The next stop is Portugal, where the decriminalization of drugs and the practice of emphasizing treatment over punishment are contrasted with the US “War on Drugs” that has put so many—and a disproportionate number of minorities—behind bars. That segues into the next segment, in Norway, where the penal system emphasizes more humane treatment—incarceration that many in this country would decry as a country-club atmosphere. One of the most touching moments comes in an interview with a father who lost his son in the infamous 2011 assault by a politically-motivated fanatic on youngsters attending an island summer camp. Though lacking all remorse, the perpetrator was sentenced to the maximum of 21 years in prison, and the father has come to terms with that, setting aside the bitter thoughts of revenge that might prevail here.

The film’s final segment turns to female empowerment, first visiting Tunisia, where after the Arab Spring women’s rights are progressing even under an Islamist government, and Iceland, where women have won leading roles in political affairs, finance and business. A coda about the sudden collapse of communism and the fall of the Berlin Wall offers the optimistic hope that change can happen, even when it seems terribly unlikely.

One could raise all sorts of objections to Moore’s film. It’s hardly an objective view: in its rambling, selective fashion it obviously overlooks problems that exist in the countries it spotlights in areas other than the ones on which it chooses to focus, while its assumptions about American failings are evident, and not always fairly presented. Moreover, Moore’s use of his usual stylistic tropes—the montages of inflammatory images, the chirpy but sometimes hectoring narration, the insistent music score that underlines every point—has gotten rather old.
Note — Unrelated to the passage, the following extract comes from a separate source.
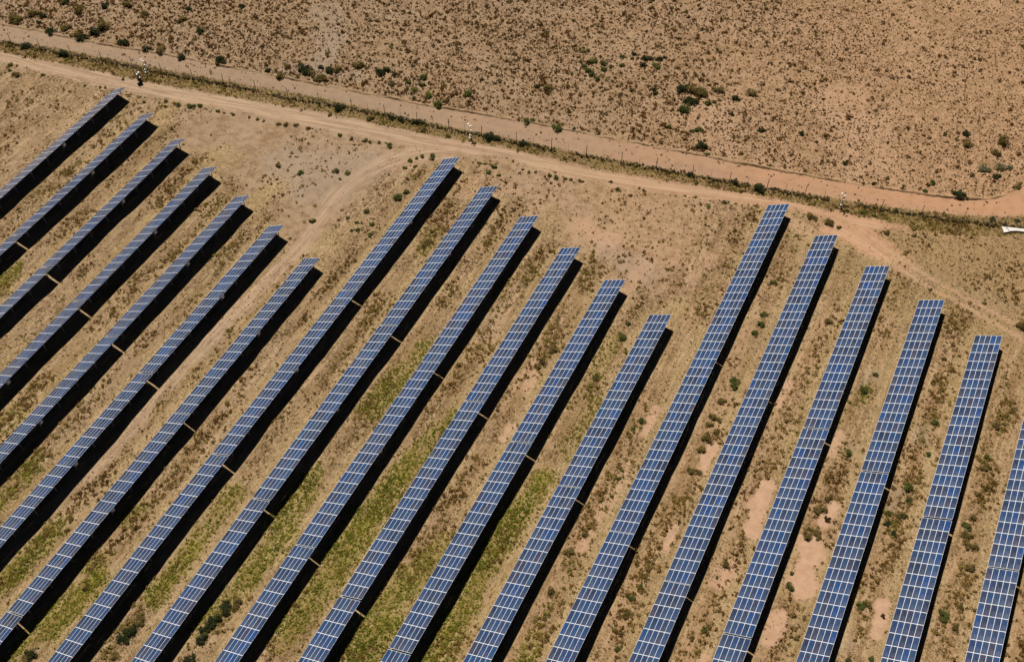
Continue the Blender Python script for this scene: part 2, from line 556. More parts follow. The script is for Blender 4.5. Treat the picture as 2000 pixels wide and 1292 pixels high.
# ------------------------------------------------------------------ materials
def ground_material():
    m, nt, b = new_mat('dry_earth', .95, .08)
    g = NT(nt)
    fine = g.noise(3.2, 4, .7)
    grit = g.noise(14, 3, .7)
    med = g.noise(.55, 4, .6)
    broad = g.noise(.06, 3, .5)
    soil_a = g.mix(g.mapr(broad, .35, .65), alb(172, 145, 112), alb(164, 135, 99))
    soil_b = g.mix(g.mapr(broad, .35, .65), alb(192, 154, 112), alb(180, 144, 103))
    soil = g.mix(g.attr('orange'), soil_a, soil_b)
    soil = g.mix(g.mapr(med, .38, .68, 0, .55), soil, g.mix(g.attr('orange'), alb(196, 166, 126), alb(214, 172, 130)))
    soil = g.mix(g.mapr(med, .52, .3, 0, .5), soil, alb(139, 106, 70))
    soil = g.mix(g.attr('grey'), soil, g.mix(fine, alb(166, 146, 120), alb(184, 164, 138)))
    # litter of dead twigs and dung-coloured crust where plants grow
    lit = g.math('MULTIPLY', g.attr('litter'), g.mapr(fine, .48, .62))
    soil = g.mix(g.math('MULTIPLY', lit, .75), soil, alb(112, 84, 48))
    straw = g.mix(g.mapr(fine, .35, .65), alb(172, 143, 96), alb(210, 181, 134))
    straw = g.mix(g.mapr(grit, .5, .7), straw, alb(148, 114, 66))
    soil = g.mix(g.math('MULTIPLY', g.attr('straw'), g.mapr(fine, .25, .5)), soil, straw)
    turf = g.mix(g.mapr(fine, .38, .62), alb(126, 104, 56), alb(168, 140, 86))
    soil = g.mix(g.math('MULTIPLY', g.attr('turf'), g.mapr(med, .25, .6, .4, .9)), soil, turf)
    grn = g.mix(g.mapr(fine, .4, .6), alb(124, 114, 42), alb(166, 152, 66))
    soil = g.mix(g.math('MULTIPLY', g.attr('green'), g.mapr(fine, .3, .5, .5, .95)), soil, grn)
    # mown and driven lines that run with the rows
    lane = g.noise(1.0, 4, .6, None, .3, (1.1, .05, 1))
    lane2 = g.noise(1.0, 3, .6, None, .2, (2.6, .11, 1))
    soil = g.mix(g.math('MULTIPLY', g.attr('array'), g.mapr(lane, .52, .66, 0, .55)), soil, alb(206, 177, 132))
    soil = g.mix(g.math('MULTIPLY', g.attr('array'), g.mapr(lane, .47, .34, 0, .5)), soil, alb(140, 108, 64))
    soil = g.mix(g.math('MULTIPLY', g.attr('array'), g.mapr(lane2, .44, .34, 0, .4)), soil, alb(128, 98, 58))
    sand = g.mix(g.mapr(g.noise(.9, 4, .6), .35, .65), alb(212, 172, 134), alb(200, 160, 122))
    soil = g.mix(g.attr('sand'), soil, sand)
    # tracks: long streaks along the way of travel
    cv = g.n.new('ShaderNodeCombineXYZ')
    g.l.new(g.attr('lat'), cv.inputs[0])
    g.l.new(g.attr('lon'), cv.inputs[1])
    streak = g.noise(1.0, 4, .65, cv.outputs[0], 0.4, (.9, .04, 1))
    streak2 = g.noise(1.0, 3, .6, cv.outputs[0], 0.2, (2.2, .1, 1))
    tr = g.mix(g.attr('orange'), alb(170, 142, 110), alb(199, 153, 112))
    tr = g.mix(g.mapr(streak, .42, .58, 0, .95), tr, g.mix(g.attr('orange'), alb(206, 176, 138), alb(218, 172, 130)))
    tr = g.mix(g.mapr(streak2, .55, .38, 0, .7), tr, g.mix(g.attr('orange'), alb(158, 132, 104), alb(186, 138, 98)))
    tr = g.mix(g.math('MULTIPLY', g.attr('rut'), g.mapr(streak, .3, .6, .15, .7)), tr, alb(208, 176, 136))
    tr = g.mix(g.mapr(med, .4, .7, 0, .3), tr, g.mix(g.attr('orange'), alb(196, 166, 130), alb(212, 168, 128)))
    tr = g.mix(g.mapr(med, .46, .3, 0, .3), tr, alb(156, 122, 86))
    tr = g.mix(g.mapr(fine, .55, .75, 0, .3), tr, alb(140, 108, 74))
    soil = g.mix(g.attr('road'), soil, tr)
    g.l.new(soil, b.inputs['Base Color'])
    bp = g.n.new('ShaderNodeBump')
    bp.inputs['Strength'].default_value = .7
    bp.inputs['Distance'].default_value = .12
    hh = g.math('ADD', g.math('MULTIPLY', fine, 1.0), g.math('MULTIPLY', grit, .25))
    g.l.new(hh, bp.inputs['Height'])
    g.l.new(bp.outputs['Normal'], b.inputs['Normal'])
    return m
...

But to some extent his film mitigates its own shortcomings by pointing out that many of the elements it finds so praiseworthy in other societies were actually first proposed in the United States and then exported elsewhere, so that their return to these shores would amount to a kind of homecoming.

More importantly, the film’s generally modest, avuncular tone is likely to scare off fewer viewers than some of Moore’s previous efforts have. Of course, his past track record might make them unwilling even to sample what he has to say here. That would be unfortunate, since “Where To Invade Next,” while undoubtedly very opinionated, is quite an enjoyable trek through some hospitable, and perhaps instructive, foreign climes.